R was offered up-thread as the answer for why SQLite needs statistics functions. My response was that no programming language needs SQLite to have them *less* than R.

Now we get this opposite argument.

If it it's the non-R users who need these functions, then which programming language are we talking about? Every common programming language you can name either has such things built in as well, or it has a code repository where you can add it; either way, you can then export them as [application-defined functions][0].

Uncommon languages where such things haven't been written yet are hardly a good argument for adding this to SQLite, but even then, you could write the implementations in that language yourself and export them to SQLite.

If someone wants to wrap such statistics functions up into [an *extension*][1] for use by others, great! I just don't think such a thing can be justified as a built-in for a "lite" library designed for storing and retrieving data, particularly given that SQLite's original purpose — and still most common use case — is to be linked into a larger program written in a language which either *does* have statistics functions built-in or which offers some mechanism for adding them from a third-party library repository.

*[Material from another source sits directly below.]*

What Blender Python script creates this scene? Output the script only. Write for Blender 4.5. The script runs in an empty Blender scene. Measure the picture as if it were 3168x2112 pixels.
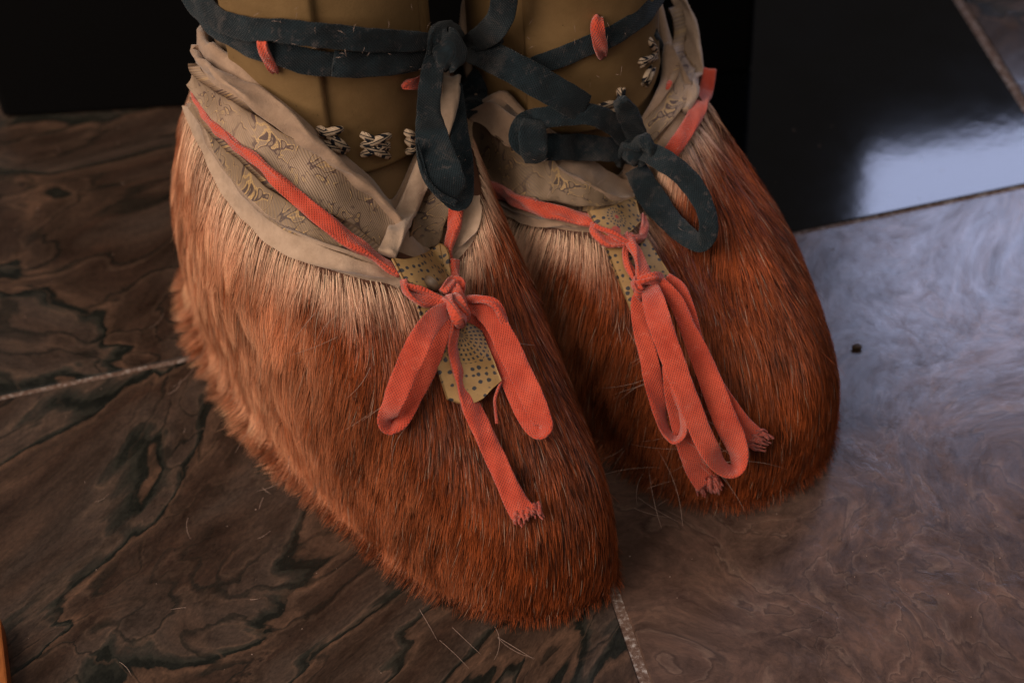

Have I overlooked a common programming language for which that is not the case, which thus needs the functions to be part of SQLite, there being no other way to get them?

The only possible argument I can see for doing this is for the convenience of those using the `sqlite3` shell, who also cannot use SQLite extensions for some reason. That just brings us back to the "lite" argument.

Have I overlooked some common use case that doesn't fall under one of the objections above?